Question: What was the first piece of art you sold?
Arne Glimcher: It was a sculpture by an artist named Mirko. And he was teaching at the Carpenter Center at Harvard; he was the head of the Carpenter Center at Harvard. And it was $1500, which was a huge amount of money in those days. And it was sold to a guy named Dick Solomon, who is my partner now in Pace Prints. And I had no idea who he was. And I was out of the gallery at a class, and my mother was babysitting the gallery for me, and he came in, and he loved the sculpture. And I came back; I said, where's the sculpture? And my mother said, well, you know, there was this guy who seemed so sincere, and I let him take it home to try it. And I said, who is he? She said, he's a butcher at Stop & Shop. Well, his family owned Shop & Stop, and he was training as a butcher. His mother had a great collection. But it was the beginning of a relationship that has lasted till now. I mean, he's my best friend and my partner in our print gallery. But it was pretty amusing.
Question: At what moment did you feel like you made it?
Arne Glimcher: In 1966, one of my heroes -- and still is -- is Jean Dubuffet. And as a kid I grew up knowing the work, idolizing the work, and I wanted to show him more than any other artist. And my gallery was new, and it had one major figure in it, Louise Nevelson, and a group of young artists, including Lucas Samaras, and Jim Dine, people like that. And I went to Paris, and I had a meeting with Dubuffet, and it was put together by a friend. And I had tried to see him once, and he wouldn't see me. And I had heard that he was not very happy in the gallery that he was in in New York, which was a very important gallery. It was the Seidenberg Gallery; they represented Picasso. And finally he met with me. And my friend, who came along, said, don't mention any other artists; he hates artists. He's completely anti-cultural; a brilliant writer, Dubuffet, one of the great philosophers of the century, of the 20th century. And especially don't mention Nevelson, because if you want to get him in the gallery, the only way you're going to get him is that you're very young, and that would be a big change for him to be with someone that young. And he was already an old man.

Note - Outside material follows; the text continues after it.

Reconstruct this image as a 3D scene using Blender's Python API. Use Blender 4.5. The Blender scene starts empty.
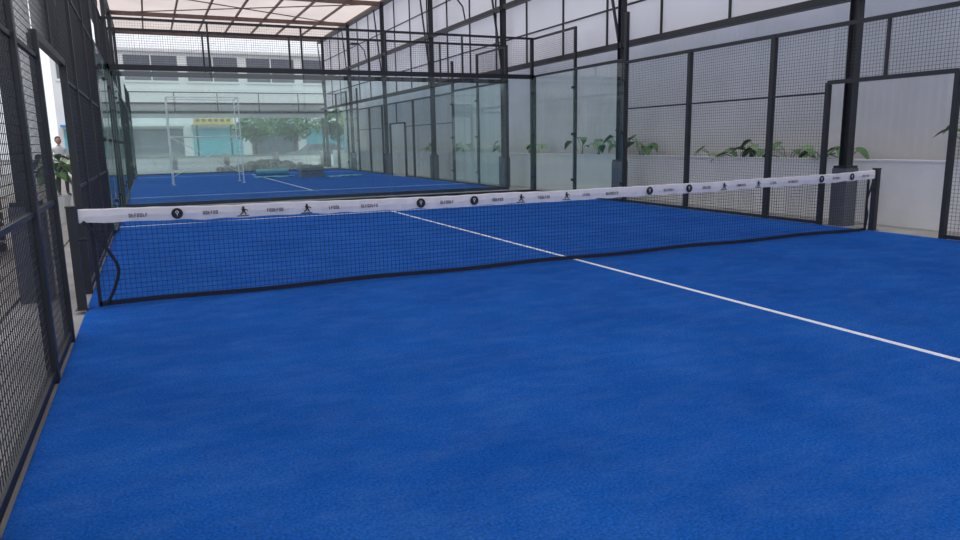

So we sat down, and I was really terrified. And conversation began -- and this friend was an art dealer who showed him -- and we started talking, and he said to me, who do you like, and what artists do you like who are working today? It was already a tough question, and I sort of skirted the question. And then he finally said, well, who are the artists in your gallery? And I mentioned some of the younger artists, and then I said -- and my friend had cautioned against Nevelson because she was very famous, and he did not like any competition -- and I said, Louise Nevelson. He said, Nevelson, she's fantastic; I love her work! Tell me all about Nevelson. And there was this incredible click between us, and the other people just disappeared at the table. And I walked out of there, and I remember thinking to myself, he's mine; I've got him.